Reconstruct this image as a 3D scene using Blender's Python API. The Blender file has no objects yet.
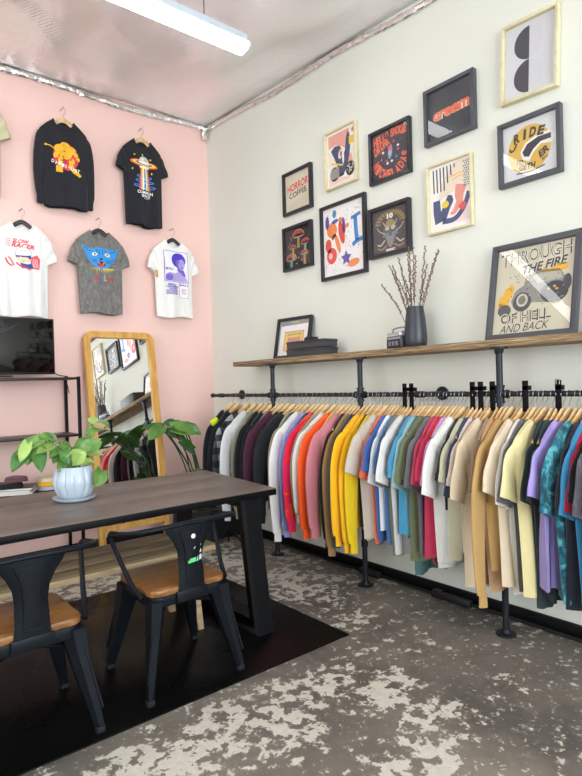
import bpy, bmesh, math, random
from mathutils import Vector, Matrix, geometry
from mathutils.bvhtree import BVHTree

# ------------------------------------------------------------------ camera, light, exposure
SC = bpy.context.scene
COL = SC.collection
cd = bpy.data.cameras.new('camera'); cam = bpy.data.objects.new('camera', cd); COL.objects.link(cam)
cd.sensor_fit = 'AUTO'; cd.sensor_width = 36.0; cd.lens = 36.0 * 566.0 / 776.0; cd.clip_start = 0.05
_R = Vector((0.77315759, -0.63356942, -0.02858545)); _U = Vector((0.02640866, -0.0128716, 0.99956836)); _F = _R.cross(_U) * -1
cam.matrix_world = Matrix(((_R.x, _U.x, -_F.x, 0), (_R.y, _U.y, -_F.y, 0), (_R.z, _U.z, -_F.z, 1.3), (0, 0, 0, 1)))
SC.camera = cam
SC.view_settings.view_transform = 'Standard'; SC.view_settings.look = 'None'
SC.view_settings.exposure = 0.14; SC.view_settings.gamma = 1.0; SC.view_settings.use_curve_mapping = False
WORLD = bpy.data.worlds.new('sky'); SC.world = WORLD; WORLD.use_nodes = True
_bg = WORLD.node_tree.nodes['Background']; _bg.inputs[0].default_value = (0.80, 0.90, 1.0, 1); _bg.inputs[1].default_value = 1.6
def area(name, loc, rot, sx, sy, power, color):
    l = bpy.data.lights.new(name, 'AREA'); l.shape = 'RECTANGLE'; l.size = sx; l.size_y = sy; l.energy = power; l.color = color
    o = bpy.data.objects.new(name, l); o.location = loc; o.rotation_euler = rot; COL.objects.link(o); return o
R90 = math.pi / 2
area('daylight_rear', (0.6, -3.75, 1.75), (R90, 0, 0), 4.6, 2.6, 330, (0.93, 0.97, 1.0))      # outside the shop window behind the camera
area('daylight_left', (-3.45, 1.4, 1.9), (R90, 0, -R90), 3.6, 2.2, 105, (0.95, 0.98, 1.0))    # outside the window in the left wall
TUBE = 10.0

# ------------------------------------------------------------------ materials
_M = {}
def lin(h):
    if not isinstance(h, str): return tuple(h)
    h = h.lstrip('#'); c = [int(h[i:i+2], 16) / 255 for i in (0, 2, 4)]
    return tuple(x / 12.92 if x < 0.04045 else ((x + 0.055) / 1.055) ** 2.4 for x in c)
class NT:
    def __init__(s, name):
        s.m = bpy.data.materials.new(name); s.m.use_nodes = True; s.t = s.m.node_tree; s.b = s.t.nodes['Principled BSDF']; s.out = s.t.nodes['Material Output']
    def n(s, typ, **kw):
        x = s.t.nodes.new(typ)
        for k, v in kw.items():
            if k.startswith('i_'): x.inputs[k[2:].replace('_', ' ')].default_value = v
            else: setattr(x, k, v)
        return x
    def l(s, a, b): s.t.links.new(a, b)
    def coord(s, kind='Object', scale=(1, 1, 1), rot=(0, 0, 0)):
        c = s.n('ShaderNodeTexCoord'); m = s.n('ShaderNodeMapping'); m.inputs['Scale'].default_value = scale; m.inputs['Rotation'].default_value = rot
        s.l(c.outputs[kind], m.inputs[0]); return m.outputs[0]
    def noise(s, vec, scale, detail=4, rough=0.55, dist=0):
        x = s.n('ShaderNodeTexNoise'); x.inputs['Scale'].default_value = scale; x.inputs['Detail'].default_value = detail
        x.inputs['Roughness'].default_value = rough; x.inputs['Distortion'].default_value = dist; s.l(vec, x.inputs['Vector']); return x.outputs['Fac']
    def ramp(s, fac, stops, const=False):
        r = s.n('ShaderNodeValToRGB'); e = r.color_ramp.elements
        if const: r.color_ramp.interpolation = 'CONSTANT'
        while len(e) < len(stops): e.new(0.5)
        for i, (p, c) in enumerate(stops):
            e[i].position = p; c = lin(c) if not isinstance(c, (int, float)) else (c, c, c); e[i].color = (*c, 1)
        s.l(fac, r.inputs[0]); return r.outputs[0]
    def mix(s, fac, a, b, typ='MIX'):
        x = s.n('ShaderNodeMix', data_type='RGBA', blend_type=typ)
        for sock, v in ((0, fac), (6, a), (7, b)):
            if hasattr(v, 'is_linked'): s.l(v, x.inputs[sock])
            elif sock == 0: x.inputs[0].default_value = v
            else: x.inputs[sock].default_value = (*lin(v), 1)
        return x.outputs[2]
    def math(s, op, a, b=0.0):
        x = s.n('ShaderNodeMath', operation=op)
        for i, v in enumerate((a, b)):
            if hasattr(v, 'is_linked'): s.l(v, x.inputs[i])
            else: x.inputs[i].default_value = v
        return x.outputs[0]
    def bump(s, h, strength=0.3, dist=0.01):
        x = s.n('ShaderNodeBump'); x.inputs['Strength'].default_value = strength; x.inputs['Distance'].default_value = dist
        s.l(h, x.inputs['Height']); s.l(x.outputs[0], s.b.inputs['Normal'])
    def set(s, color=None, rough=None, metal=None, **kw):
        for k, v in (('Base Color', color), ('Roughness', rough), ('Metallic', metal)):
            if v is None: continue
            if hasattr(v, 'is_linked'): s.l(v, s.b.inputs[k])
            elif k == 'Base Color': s.b.inputs[k].default_value = (*lin(v), 1)
            else: s.b.inputs[k].default_value = v
        for k, v in kw.items(): s.b.inputs[k.replace('_', ' ')].default_value = v
        return s
def plain(color, rough=0.5, metal=0.0, bumpy=0.0, name='paint', spec=0.5):
    k = ('p', color, rough, metal, bumpy, spec)
    if k not in _M:
        n = NT(name + '_' + str(color)).set(color, rough, metal); n.b.inputs['Specular IOR Level'].default_value = spec
        if bumpy:
            n.bump(n.noise(n.coord(), 60, 3), bumpy, 0.004)
        _M[k] = n.m
    return _M[k]
def cloth(color, kind='c'):
    k = ('c', color, kind)
    if k in _M: return _M[k]
    n = NT('cloth_' + color + '_' + kind); v = n.coord(); base = lin(color)
    f = n.noise(v, 9, 3)
    if kind in ('c', 'hivis'):
        dark = tuple(x * 0.88 for x in base); c = n.mix(f, dark, base)
    elif kind == 'acid':
        c = n.ramp(n.noise(n.coord(scale=(1, 1, .45)), 48, 8, 0.75), [(0.36, tuple(x * 0.75 for x in base)), (0.5, base), (0.66, tuple(min(1, x * 1.45 + 0.02) for x in base))])
    elif kind == 'tealdye':
        c = n.ramp(n.noise(v, 14, 4, 0.6, 1.5), [(0.40, '0b3f4f'), (0.52, '1c7284'), (0.62, '5fa7b0')])
    elif kind == 'tiedye':
        c = n.ramp(n.noise(v, 5, 3, 0.5, 2.0), [(0.38, 'd3114f'), (0.52, 'e0122b'), (0.58, 'f25a1a'), (0.64, '2b4fa8')])
    elif kind == 'plaid':
        x = n.n('ShaderNodeSeparateXYZ'); n.l(v, x.inputs[0])
        a = n.math('GREATER_THAN', n.math('SINE', n.math('MULTIPLY', n.math('ADD', x.outputs[0], x.outputs[1]), 62)), 0.0)
        b = n.math('GREATER_THAN', n.math('SINE', n.math('MULTIPLY', x.outputs[2], 62)), 0.0)
        c = n.ramp(n.math('MULTIPLY', n.math('ADD', a, b), 0.5), [(0.0, '14171c'), (0.4, '3d4248'), (0.9, '9a9da0')], True)
    n.set(c, 0.92); n.b.inputs['Sheen Weight'].default_value = 0.15
    w = n.noise(v, 500, 2); n.bump(n.math('ADD', n.math('MULTIPLY', w, 0.25), n.noise(n.coord(scale=(1, 1, .35)), 26, 3)), 0.5, 0.007)
    _M[k] = n.m; return n.m

# ------------------------------------------------------------------ mesh helpers
def link(o, parent=None):
    COL.objects.link(o)
    if parent is not None: o.parent = parent
    return o
def tag(o, label=None, cat=None, group=None, kind=None):
    if label: o['label'] = label
    if cat: o['category'] = cat
    if group: o['group'] = group
    if kind: o['kind'] = kind
    return o
def empty(name, loc=(0, 0, 0), rot=(0, 0, 0), label=None, cat=None, group=None):
    o = bpy.data.objects.new(name, None); o.location = loc; o.rotation_euler = rot; o.empty_display_size = 0.05
    COL.objects.link(o); return tag(o, label, cat, group)
class MB:
    def __init__(s): s.bm = bmesh.new(); s.mi = 0; s.mats = []
    def use(s, m):
        if m not in s.mats: s.mats.append(m)
        s.mi = s.mats.index(m); return s
    def face(s, vs):
        try: f = s.bm.faces.new(vs)
        except ValueError: return None
        f.material_index = s.mi; return f
    def v(s, p): return s.bm.verts.new(p)
    def box(s, c, d, bev=0.0, rot=None, taper=1.0):
        t = bmesh.new(); bmesh.ops.create_cube(t, size=1.0)
        for v in t.verts:
            k = taper if v.co.z < 0 else 1.0
            v.co = Vector((v.co.x * d[0] * k, v.co.y * d[1] * k, v.co.z * d[2]))
        if bev: bmesh.ops.bevel(t, geom=t.edges[:], offset=bev, segments=2, affect='EDGES', profile=0.5)
        M = Matrix.Translation(c) @ (rot.to_4x4() if rot is not None else Matrix())
        s.add(t, M); return s
    def add(s, t, M=Matrix()):
        mp = {v: s.bm.verts.new(M @ v.co) for v in t.verts}
        for f in t.faces: s.face([mp[v] for v in f.verts])
        t.free()
    def prism(s, pts, y0, y1, axis='y', bev=0.0):
        t = bmesh.new()
        def P(a, b, c): return {'y': (a, c, b), 'z': (a, b, c), 'x': (c, a, b)}[axis]
        va = [t.verts.new(P(a, b, y0)) for a, b in pts]; vb = [t.verts.new(P(a, b, y1)) for a, b in pts]; n = len(pts)
        t.faces.new(va); t.faces.new(vb[::-1])
        for i in range(n): t.faces.new((va[i], vb[i], vb[(i+1) % n], va[(i+1) % n]))
        bmesh.ops.recalc_face_normals(t, faces=t.faces[:])
        if bev: bmesh.ops.bevel(t, geom=t.edges[:], offset=bev, segments=2, affect='EDGES', profile=0.5, clamp_overlap=True)
        s.add(t); return s
    def rings(s, rings, cap0=True, cap1=True, closed=False):
        R = [[s.v(p) for p in r] for r in rings]; n = len(R[0]); m = len(R)
        for i in range(m if closed else m - 1):
            a, b = R[i], R[(i+1) % m]
            for j in range(n): s.face((a[j], a[(j+1) % n], b[(j+1) % n], b[j]))
        if not closed:
            if cap0: s.face(R[0][::-1])
            if cap1: s.face(R[-1])
        return R
    def tube(s, path, r, n=10, flat=None, cap=True, closed=False):
        P = [Vector(p) for p in path]; m = len(P); rr = r if isinstance(r, (list, tuple)) else [r] * m
        up = Vector((0, 0, 1)); rings = []; prev = None
        for i, p in enumerate(P):
            if closed: t = P[(i+1) % m] - P[i-1]
            else: t = P[min(i+1, m-1)] - P[max(i-1, 0)]
            t.normalize()
            if prev is None:
                a = t.cross(up)
                if a.length < 1e-3: a = t.cross(Vector((0, 1, 0)))
            else: a = prev - t * prev.dot(t)
            a.normalize(); b = t.cross(a); prev = a
            rings.append([p + a * math.cos(2*math.pi*k/n) * rr[i] + b * math.sin(2*math.pi*k/n) * rr[i] * (flat or 1) for k in range(n)])
        s.rings(rings, cap, cap, closed); return s
    def lathe(s, prof, n=32, c=(0, 0, 0), flute=None):
        rings = []
        for r, z in prof:
            ring = []
            for k in range(n):
                a = 2*math.pi*k/n; q = r * (1 + (flute(a, z) if flute else 0)); ring.append((c[0] + q*math.cos(a), c[1] + q*math.sin(a), c[2] + z))
            rings.append(ring)
        s.rings(rings); return s
    def build(s, name, mat=None, parent=None, sharp=35, loc=None, rot=None, smooth=True, weld=False):
        if weld: bmesh.ops.remove_doubles(s.bm, verts=s.bm.verts[:], dist=1e-4)
        bmesh.ops.recalc_face_normals(s.bm, faces=s.bm.faces[:])
        lim = math.radians(sharp)
        for f in s.bm.faces: f.smooth = smooth
        for e in s.bm.edges:
            if len(e.link_faces) == 2 and e.calc_face_angle(0) > lim: e.smooth = False
        me = bpy.data.meshes.new(name); s.bm.to_mesh(me); s.bm.free()
        for m in (s.mats or [mat]): me.materials.append(m)
        o = bpy.data.objects.new(name, me); link(o, parent)
        if loc is not None: o.location = loc
        if rot is not None: o.rotation_euler = rot
        return o
def bez(pts, n=8):
    """Catmull-Rom through points"""
    P = [Vector(p) for p in pts]; P = [2*P[0]-P[1]] + P + [2*P[-1]-P[-2]]; out = []
    for i in range(1, len(P)-2):
        for k in range(n):
            t = k/n; a, b, c, d = P[i-1:i+3]
            out.append(0.5*((2*b) + (c-a)*t + (2*a-5*b+4*c-d)*t*t + (3*b-a-3*c+d)*t**3))
    out.append(P[-2]); return out
def rrect(x0, y0, x1, y1, r, n=6):
    out = []
    for cx, cy, a0 in ((x1-r, y1-r, 0), (x0+r, y1-r, 90), (x0+r, y0+r, 180), (x1-r, y0+r, 270)):
        for k in range(n+1):
            a = math.radians(a0 + 90*k/n); out.append((cx + r*math.cos(a), cy + r*math.sin(a)))
    return out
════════
_Task description_.
Repeat the lines exactly as they stand, from the opening line of the data through the line with "from mathutils.bvhtree import BVHTree". Pictures stay out of the copy.

_Solution to this task_.
Reconstruct this image as a 3D scene using Blender's Python API. The Blender file has no objects yet.
import bpy, bmesh, math, random
from mathutils import Vector, Matrix, geometry
from mathutils.bvhtree import BVHTree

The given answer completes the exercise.